Firms being investigated include Carlyle Group, Apollo Global Management, KKR & Co., TPG, Blackstone, and hedge fund companies including Citadel, Reuters wrote. Senior executives are among the employees whose messages were reportedly collected.
“The executives gave their personal phones and other devices to their employers or lawyers to be copied, and messages discussing business have been handed to the SEC, three people said,” according to Reuters.
The SEC is apparently collecting more messages in this probe of investment advisers than it did in previous probes targeting broker-dealers. In the earlier broker-dealer investigations, “the SEC asked companies to review staff messages and report to the agency how many discussed work,” Reuters wrote. “SEC staff reviewed only a sample of messages themselves, according to three sources with knowledge of the previous investigations.”
The SEC declined to comment when contacted by Ars today. The government has been investigating how Wall Street firms keep track of employee communications for about two years, and the probes have already resulted in over $2 billion in fines for recordkeeping failures and use of unapproved communication methods.
As Reuters noted, the use of private messaging services that aren’t monitored by employers “has dogged Wall Street compliance departments for years. Because companies do not surveil personal messaging channels, using them to discuss business puts SEC-regulated employers in breach of requirements to record all business communications.”
Investment advisory firms have criticized the SEC demands, “arguing their recordkeeping requirements are narrower than broker-dealers’,” Reuters wrote. The Managed Funds Association industry group was quoted as saying that “unilaterally expanding the rules by enforcement actions sidesteps due process and creates a dangerous precedent.”

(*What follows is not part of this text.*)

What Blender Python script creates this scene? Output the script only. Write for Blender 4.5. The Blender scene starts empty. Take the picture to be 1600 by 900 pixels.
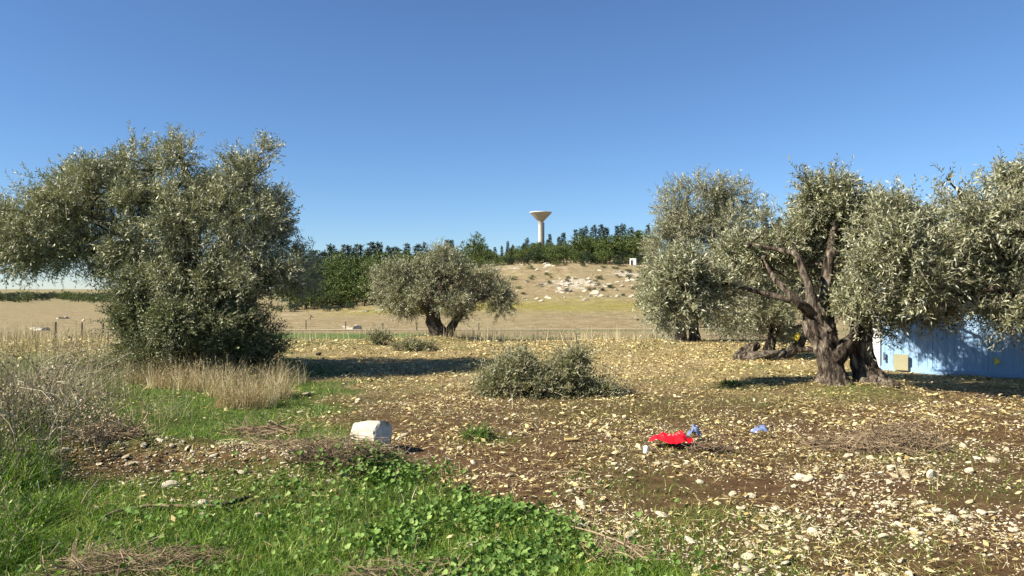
import bpy, math, random
import numpy as np
from mathutils import Vector

S = bpy.context.scene
C = S.collection
RS = np.random.RandomState(7)
random.seed(7)

# ------------------------------------------------------------------ camera, sky, sun, exposure
CAMZ = 1.7
F = 1209.0                       # focal length in pixels of the 1600 px wide photograph
cam = bpy.data.cameras.new('camera')
cam.sensor_width = 36.0
cam.lens = 36.0 * F / 1600.0
cam.clip_start = 0.05
cam.clip_end = 9000
camo = bpy.data.objects.new('camera', cam)
camo.location = (0, 0, CAMZ)
camo.rotation_euler = (math.radians(90), 0, 0)
C.objects.link(camo)
S.camera = camo

SUN_EL = math.radians(39)
SUN_ROT = math.radians(250)      # clockwise from +Y: the sun stands left of the camera and a little behind it
world = bpy.data.worlds.new('World')
S.world = world
world.use_nodes = True
wn = world.node_tree.nodes
sky = wn.new('ShaderNodeTexSky')
sky.sky_type = 'NISHITA'
sky.sun_disc = False
sky.sun_elevation = SUN_EL
sky.sun_rotation = SUN_ROT
sky.altitude = 900
sky.air_density = 1.0
sky.dust_density = 0.0
sky.ozone_density = 8.5
wn['Background'].inputs['Strength'].default_value = 0.062
world.node_tree.links.new(sky.outputs[0], wn['Background'].inputs['Color'])

sun = bpy.data.lights.new('sun', 'SUN')
sun.energy = 5.0
sun.angle = math.radians(0.53)
sun.color = (1.0, 0.93, 0.82)
suno = bpy.data.objects.new('sun', sun)
to_sun = Vector((math.sin(SUN_ROT) * math.cos(SUN_EL), math.cos(SUN_ROT) * math.cos(SUN_EL), math.sin(SUN_EL)))
suno.rotation_euler = to_sun.to_track_quat('Z', 'Y').to_euler()
suno.location = (-30, -12, 30)
C.objects.link(suno)

S.view_settings.view_transform = 'Standard'
S.view_settings.look = 'None'
S.view_settings.exposure = 1.2
S.view_settings.gamma = 1.0
S.cycles.max_bounces = 6
S.cycles.transparent_max_bounces = 6


# ------------------------------------------------------------------ noise and small maths
def _hash(i, j, k, seed):
    with np.errstate(over='ignore'):
        h = (i.astype(np.int64) * 374761393 + j.astype(np.int64) * 668265263 + k.astype(np.int64) * 2147483647 + seed * 1274126177) & 0xFFFFFFFF
        h = ((h ^ (h >> 13)) * 1274126177) & 0xFFFFFFFF
        h = h ^ (h >> 16)
    return (h & 0xFFFF) / 65535.0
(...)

On August 8, the SEC said it charged 11 Wall Street firms with “widespread recordkeeping failures” related to the use of messaging platforms on personal devices. The firms “acknowledged that their conduct violated recordkeeping provisions of the federal securities laws” and “agreed to pay combined penalties of $289 million,” the SEC said.
“Today’s actions stem from our continuing sweep to ensure that regulated entities, including broker-dealers and investment advisers, comply with their recordkeeping requirements, which are essential for us to monitor and enforce compliance with the federal securities laws,” SEC Deputy Director of Enforcement Sanjay Wadhwa said at the time.